I have a perl script that calls another set of perl scripts with the system() command.

What I want to know is the behavior of perl when a perl script is killed with ctrl-c. Specifically, if a system() command has already been called, but the system() command process is still running, what happens when the original script is killed?

Will the called process continue to execute, or will it die with the killed script?

Replies are listed 'Best First'.
Re: System Commands
by stevieb (Canon) on Jul 07, 2016 at 14:00 UTC

    What happens when you try it? It's pretty trivial to test...

    Calling script that runs another script with system() (call.pl):

    use warnings; use strict; system 'perl', 'call.pl';

    Script that gets called by the one above that we'll ^C (called.pl):

    use warnings; use strict; my $c = 1; while (1){ print $c++ ."\n"; sleep 1; }

    Run call.pl to exec called.pl:

    $ perl call.pl 1 2 3 4 5

    In another terminal window, see if called.pl is running:

    $ ps ax | grep called 29221 pts/9 S+ 0:00 perl called.pl

    Yep, it is. Back to the other terminal:

    6 7 ^C

    Check if called.pl is still running after ^C:

    $ ps ax | grep called

    Nope!

    The whole process chain is killed when you kill the top process, unless you explicitly set the process called by system to go into the background, whether it be a daemon, service etc.

Re: System Commands
by choroba (Cardinal) on Jul 07, 2016 at 14:03 UTC
    Without knowing more about the details, we can't really tell. For example, pressing C-c when running the first script terminates only the inner Perl loop
    perl -wE 'say 1; system $^X, "-wE", q(sleep 1, say "\t$_" for 1 .. 10) +; say 2;'

    but the second script terminates immediately, while the system command still runs in the background and can't be stopped by C-c :

    perl -wE 'say 1; system q(perl -wE "sleep 1, say qq(\\t\$_) for 1 .. 1 +0" &); say 2;'

    ($q=q:Sq=~/;[c](.)(.)/;chr(-||-|5+lengthSq)`"S|oS2"`map{chr |+ord }map{substrSq`S_+|`|}3E|-|`7**2-3:)=~y+S|`+$1,++print+eval$q,q,a,
Re: System Commands
by perlfan (Vicar) on Jul 07, 2016 at 16:07 UTC
    It depends. If your system command involves a nohup is daemonized somehow, your forked sub-process will continue.

    Do yourself a favor and convert the Perl scripts you're calling via system to Modulinos.

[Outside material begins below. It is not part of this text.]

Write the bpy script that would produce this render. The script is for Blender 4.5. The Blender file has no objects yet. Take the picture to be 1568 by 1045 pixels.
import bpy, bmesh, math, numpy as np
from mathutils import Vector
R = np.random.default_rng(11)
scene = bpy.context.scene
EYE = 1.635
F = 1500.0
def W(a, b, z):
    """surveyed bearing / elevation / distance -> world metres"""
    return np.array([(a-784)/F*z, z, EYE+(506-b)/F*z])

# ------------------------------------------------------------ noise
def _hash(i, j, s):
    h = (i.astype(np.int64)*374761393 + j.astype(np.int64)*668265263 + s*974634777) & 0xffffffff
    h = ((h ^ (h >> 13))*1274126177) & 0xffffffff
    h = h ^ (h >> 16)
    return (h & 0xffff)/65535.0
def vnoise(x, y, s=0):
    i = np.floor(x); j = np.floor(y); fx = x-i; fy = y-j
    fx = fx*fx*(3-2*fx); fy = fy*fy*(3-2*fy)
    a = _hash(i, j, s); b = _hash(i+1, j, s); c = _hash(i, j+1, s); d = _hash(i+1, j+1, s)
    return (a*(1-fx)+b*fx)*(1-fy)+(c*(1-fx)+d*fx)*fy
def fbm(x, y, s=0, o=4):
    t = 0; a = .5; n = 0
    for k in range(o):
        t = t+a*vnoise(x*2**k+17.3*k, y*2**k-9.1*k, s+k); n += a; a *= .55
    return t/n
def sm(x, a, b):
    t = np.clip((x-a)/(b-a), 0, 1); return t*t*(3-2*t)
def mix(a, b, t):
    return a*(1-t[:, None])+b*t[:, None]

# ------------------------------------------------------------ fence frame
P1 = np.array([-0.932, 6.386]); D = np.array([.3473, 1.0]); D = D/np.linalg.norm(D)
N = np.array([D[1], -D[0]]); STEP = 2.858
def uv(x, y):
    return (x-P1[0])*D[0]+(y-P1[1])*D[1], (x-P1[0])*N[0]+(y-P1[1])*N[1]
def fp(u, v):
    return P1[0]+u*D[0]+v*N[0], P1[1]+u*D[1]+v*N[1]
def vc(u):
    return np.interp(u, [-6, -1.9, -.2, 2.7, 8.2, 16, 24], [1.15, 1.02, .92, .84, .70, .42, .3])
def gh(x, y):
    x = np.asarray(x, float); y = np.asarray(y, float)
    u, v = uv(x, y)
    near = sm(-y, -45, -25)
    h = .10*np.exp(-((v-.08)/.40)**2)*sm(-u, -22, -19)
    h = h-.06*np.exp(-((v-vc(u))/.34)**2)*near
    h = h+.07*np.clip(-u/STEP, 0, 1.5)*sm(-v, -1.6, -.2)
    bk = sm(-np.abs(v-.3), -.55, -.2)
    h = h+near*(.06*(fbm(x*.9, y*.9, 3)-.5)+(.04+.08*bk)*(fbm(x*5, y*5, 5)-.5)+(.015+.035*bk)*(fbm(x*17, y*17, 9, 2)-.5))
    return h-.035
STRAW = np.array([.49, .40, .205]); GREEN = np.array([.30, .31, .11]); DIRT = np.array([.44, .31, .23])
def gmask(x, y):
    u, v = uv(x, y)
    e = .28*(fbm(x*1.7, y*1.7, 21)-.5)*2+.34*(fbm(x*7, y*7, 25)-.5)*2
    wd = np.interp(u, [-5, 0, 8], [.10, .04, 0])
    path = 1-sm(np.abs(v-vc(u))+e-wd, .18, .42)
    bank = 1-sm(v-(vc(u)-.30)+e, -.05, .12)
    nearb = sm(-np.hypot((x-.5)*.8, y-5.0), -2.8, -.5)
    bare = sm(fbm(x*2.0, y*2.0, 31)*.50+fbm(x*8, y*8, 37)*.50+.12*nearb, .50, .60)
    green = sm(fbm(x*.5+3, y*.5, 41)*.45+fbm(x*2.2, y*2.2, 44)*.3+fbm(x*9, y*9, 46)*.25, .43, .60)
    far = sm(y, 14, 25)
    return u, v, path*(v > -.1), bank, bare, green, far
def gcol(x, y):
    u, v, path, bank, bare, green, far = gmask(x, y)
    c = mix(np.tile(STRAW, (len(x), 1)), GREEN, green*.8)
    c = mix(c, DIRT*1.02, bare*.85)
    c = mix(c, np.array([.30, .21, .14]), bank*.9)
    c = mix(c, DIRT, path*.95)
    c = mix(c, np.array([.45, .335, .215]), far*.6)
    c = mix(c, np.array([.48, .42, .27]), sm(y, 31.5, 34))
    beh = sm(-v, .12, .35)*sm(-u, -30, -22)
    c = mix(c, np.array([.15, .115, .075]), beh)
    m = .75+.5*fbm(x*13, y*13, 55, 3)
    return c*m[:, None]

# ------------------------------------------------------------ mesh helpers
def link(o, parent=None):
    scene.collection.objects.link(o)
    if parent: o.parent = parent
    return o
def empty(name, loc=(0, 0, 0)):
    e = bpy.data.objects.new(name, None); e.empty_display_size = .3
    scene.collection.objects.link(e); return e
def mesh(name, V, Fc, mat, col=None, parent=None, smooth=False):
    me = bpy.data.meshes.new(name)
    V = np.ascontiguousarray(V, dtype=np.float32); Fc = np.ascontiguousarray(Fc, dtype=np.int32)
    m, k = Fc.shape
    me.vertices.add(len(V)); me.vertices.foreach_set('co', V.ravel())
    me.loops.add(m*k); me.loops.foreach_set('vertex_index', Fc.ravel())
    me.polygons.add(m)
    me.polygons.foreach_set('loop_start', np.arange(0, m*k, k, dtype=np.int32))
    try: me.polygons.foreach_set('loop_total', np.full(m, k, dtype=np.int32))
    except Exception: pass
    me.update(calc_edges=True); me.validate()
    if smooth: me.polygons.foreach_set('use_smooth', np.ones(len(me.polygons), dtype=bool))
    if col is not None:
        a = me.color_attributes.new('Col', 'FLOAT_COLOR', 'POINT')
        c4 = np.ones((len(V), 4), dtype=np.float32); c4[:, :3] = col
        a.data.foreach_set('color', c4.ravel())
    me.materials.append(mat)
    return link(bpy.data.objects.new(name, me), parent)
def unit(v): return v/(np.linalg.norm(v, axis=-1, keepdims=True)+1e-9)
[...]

    You will retain the functionality of your original scripts, but they will become a callable library that requires no forking.

Re: System Commands
by Anonymous Monk on Jul 07, 2016 at 20:23 UTC

    I don't know if there's a good overview of unix process control somewhere, but for starters, take a look at NOTES section in setpgid. The gory details people rarely delve into.

    That said, normally your script and its descendants (or else a piped job maybe) will all run in the same process group. They are all interrupted or suspended together.